[Scripts that build scenes]

....

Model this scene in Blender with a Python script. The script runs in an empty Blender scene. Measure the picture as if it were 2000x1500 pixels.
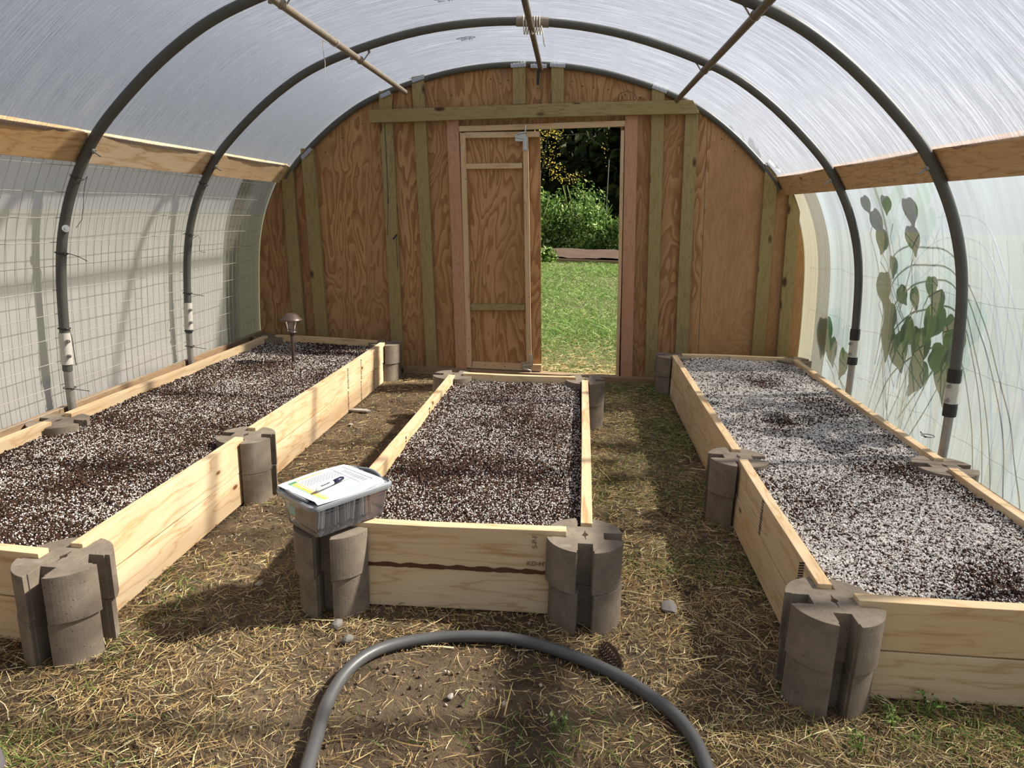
import bpy, bmesh, math, random
import numpy as np
from mathutils import Vector, Matrix, Euler
rnd = random.Random(7)
rng = np.random.default_rng(11)
C = bpy.context.scene.collection
scene = bpy.context.scene
PI = math.pi

# ------------------------------------------------------------------ camera
F_PX, YAW, PITCH, ROLL, CAM_H = 1347.42, -0.08, 0.2457, 0.0265, 1.2368
cyw, syw, cp, sp = math.cos(YAW), math.sin(YAW), math.cos(PITCH), math.sin(PITCH)
fwd = Vector((syw*cp, cyw*cp, -sp)); rt = Vector((cyw, -syw, 0)); up = rt.cross(fwd)
rt2 = rt*math.cos(ROLL) + up*math.sin(ROLL); up2 = -rt*math.sin(ROLL) + up*math.cos(ROLL)
cam_data = bpy.data.cameras.new('camera'); cam = bpy.data.objects.new('camera', cam_data); C.objects.link(cam)
cam.matrix_world = Matrix(((rt2.x, up2.x, -fwd.x, 0), (rt2.y, up2.y, -fwd.y, 0), (rt2.z, up2.z, -fwd.z, CAM_H), (0, 0, 0, 1)))
cam_data.sensor_width = 36.0; cam_data.sensor_fit = 'HORIZONTAL'
cam_data.lens = F_PX/2000*36.0
cam_data.clip_start = 0.05; cam_data.clip_end = 500
scene.camera = cam

# ------------------------------------------------------------------ light
SUN_AZ, SUN_EL = math.radians(17), math.radians(43)     # azimuth from +x towards +y
sun_dir = Vector((math.cos(SUN_EL)*math.cos(SUN_AZ), math.cos(SUN_EL)*math.sin(SUN_AZ), math.sin(SUN_EL)))
world = bpy.data.worlds.new('sky'); scene.world = world; world.use_nodes = True
wn = world.node_tree; wn.nodes.clear()
wo = wn.nodes.new('ShaderNodeOutputWorld'); wb = wn.nodes.new('ShaderNodeBackground'); ws = wn.nodes.new('ShaderNodeTexSky')
ws.sky_type = 'NISHITA'; ws.sun_disc = False; ws.sun_elevation = SUN_EL; ws.sun_rotation = PI/2 - SUN_AZ
ws.dust_density = 2.0; ws.air_density = 1.0
wb.inputs['Strength'].default_value = 0.12
hz = wn.nodes.new('ShaderNodeMix'); hz.data_type = 'RGBA'; hz.inputs[0].default_value = 0.80; hz.inputs[7].default_value = (2.38, 2.42, 2.58, 1)   # thin high cloud whitening the blue
wn.links.new(ws.outputs[0], hz.inputs[6]); wn.links.new(hz.outputs[2], wb.inputs['Color']); wn.links.new(wb.outputs[0], wo.inputs['Surface'])
sl = bpy.data.lights.new('sun', 'SUN'); sl.energy = 9.5; sl.angle = math.radians(2.0); sl.color = (1.0, 0.93, 0.82)
so = bpy.data.objects.new('sun', sl); C.objects.link(so)
so.rotation_euler = sun_dir.to_track_quat('Z', 'Y').to_euler(); so.location = (12, 4, 12)
scene.view_settings.view_transform = 'Standard'; scene.view_settings.look = 'None'
scene.view_settings.exposure = 0.35; scene.view_settings.gamma = 1.0; scene.view_settings.use_curve_mapping = False
try:
    scene.cycles.max_bounces = 10; scene.cycles.diffuse_bounces = 4; scene.cycles.transparent_max_bounces = 24
    scene.cycles.transmission_bounces = 6; scene.cycles.sample_clamp_indirect = 6.0
except Exception:
    pass

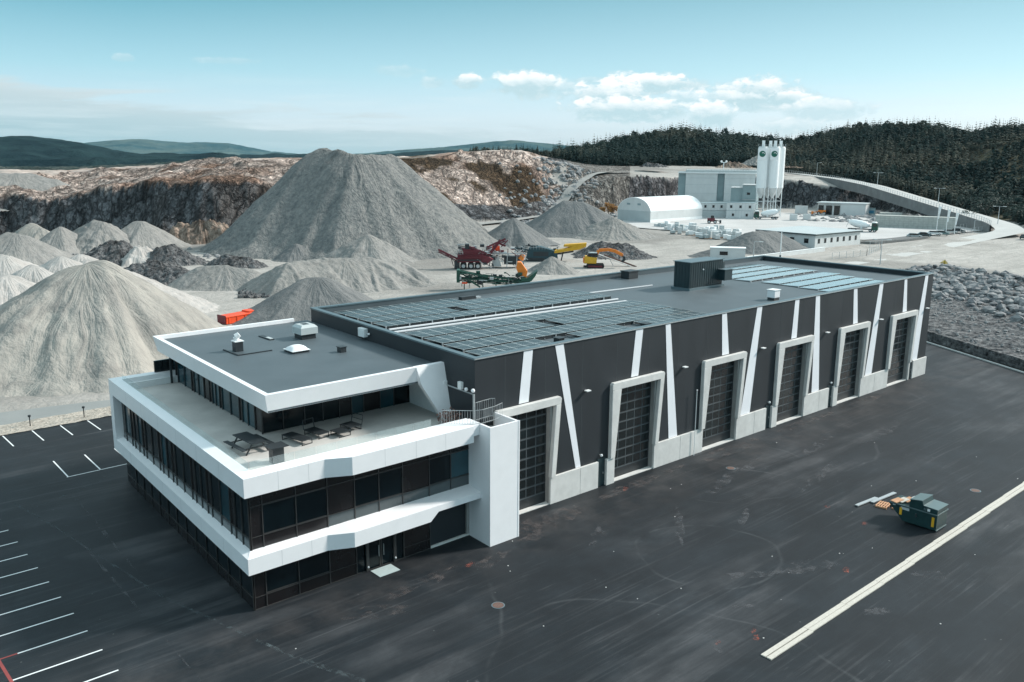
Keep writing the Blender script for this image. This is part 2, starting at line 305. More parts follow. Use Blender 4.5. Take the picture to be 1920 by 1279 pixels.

....

Required work:
Without the pictures, write out every entry precisely as it appears.

Reply:
Model this scene in Blender with a Python script. The script runs in an empty Blender scene. Measure the picture as if it were 2000x1500 pixels.
import bpy, bmesh, math, random
import numpy as np
from mathutils import Vector, Matrix, Euler
rnd = random.Random(7)
rng = np.random.default_rng(11)
C = bpy.context.scene.collection
scene = bpy.context.scene
PI = math.pi

# ------------------------------------------------------------------ camera
F_PX, YAW, PITCH, ROLL, CAM_H = 1347.42, -0.08, 0.2457, 0.0265, 1.2368
cyw, syw, cp, sp = math.cos(YAW), math.sin(YAW), math.cos(PITCH), math.sin(PITCH)
fwd = Vector((syw*cp, cyw*cp, -sp)); rt = Vector((cyw, -syw, 0)); up = rt.cross(fwd)
rt2 = rt*math.cos(ROLL) + up*math.sin(ROLL); up2 = -rt*math.sin(ROLL) + up*math.cos(ROLL)
cam_data = bpy.data.cameras.new('camera'); cam = bpy.data.objects.new('camera', cam_data); C.objects.link(cam)
cam.matrix_world = Matrix(((rt2.x, up2.x, -fwd.x, 0), (rt2.y, up2.y, -fwd.y, 0), (rt2.z, up2.z, -fwd.z, CAM_H), (0, 0, 0, 1)))
cam_data.sensor_width = 36.0; cam_data.sensor_fit = 'HORIZONTAL'
cam_data.lens = F_PX/2000*36.0
cam_data.clip_start = 0.05; cam_data.clip_end = 500
scene.camera = cam

# ------------------------------------------------------------------ light
SUN_AZ, SUN_EL = math.radians(17), math.radians(43)     # azimuth from +x towards +y
sun_dir = Vector((math.cos(SUN_EL)*math.cos(SUN_AZ), math.cos(SUN_EL)*math.sin(SUN_AZ), math.sin(SUN_EL)))
world = bpy.data.worlds.new('sky'); scene.world = world; world.use_nodes = True
wn = world.node_tree; wn.nodes.clear()
wo = wn.nodes.new('ShaderNodeOutputWorld'); wb = wn.nodes.new('ShaderNodeBackground'); ws = wn.nodes.new('ShaderNodeTexSky')
ws.sky_type = 'NISHITA'; ws.sun_disc = False; ws.sun_elevation = SUN_EL; ws.sun_rotation = PI/2 - SUN_AZ
ws.dust_density = 2.0; ws.air_density = 1.0
wb.inputs['Strength'].default_value = 0.12
hz = wn.nodes.new('ShaderNodeMix'); hz.data_type = 'RGBA'; hz.inputs[0].default_value = 0.80; hz.inputs[7].default_value = (2.38, 2.42, 2.58, 1)   # thin high cloud whitening the blue
wn.links.new(ws.outputs[0], hz.inputs[6]); wn.links.new(hz.outputs[2], wb.inputs['Color']); wn.links.new(wb.outputs[0], wo.inputs['Surface'])
sl = bpy.data.lights.new('sun', 'SUN'); sl.energy = 9.5; sl.angle = math.radians(2.0); sl.color = (1.0, 0.93, 0.82)
so = bpy.data.objects.new('sun', sl); C.objects.link(so)
so.rotation_euler = sun_dir.to_track_quat('Z', 'Y').to_euler(); so.location = (12, 4, 12)
scene.view_settings.view_transform = 'Standard'; scene.view_settings.look = 'None'
scene.view_settings.exposure = 0.35; scene.view_settings.gamma = 1.0; scene.view_settings.use_curve_mapping = False
try:
    scene.cycles.max_bounces = 10; scene.cycles.diffuse_bounces = 4; scene.cycles.transparent_max_bounces = 24
    scene.cycles.transmission_bounces = 6; scene.cycles.sample_clamp_indirect = 6.0
except Exception:
    pass

Keep writing the Blender script for this image. This is part 2, starting at line 305. More parts follow. Use Blender 4.5. Take the picture to be 1920 by 1279 pixels.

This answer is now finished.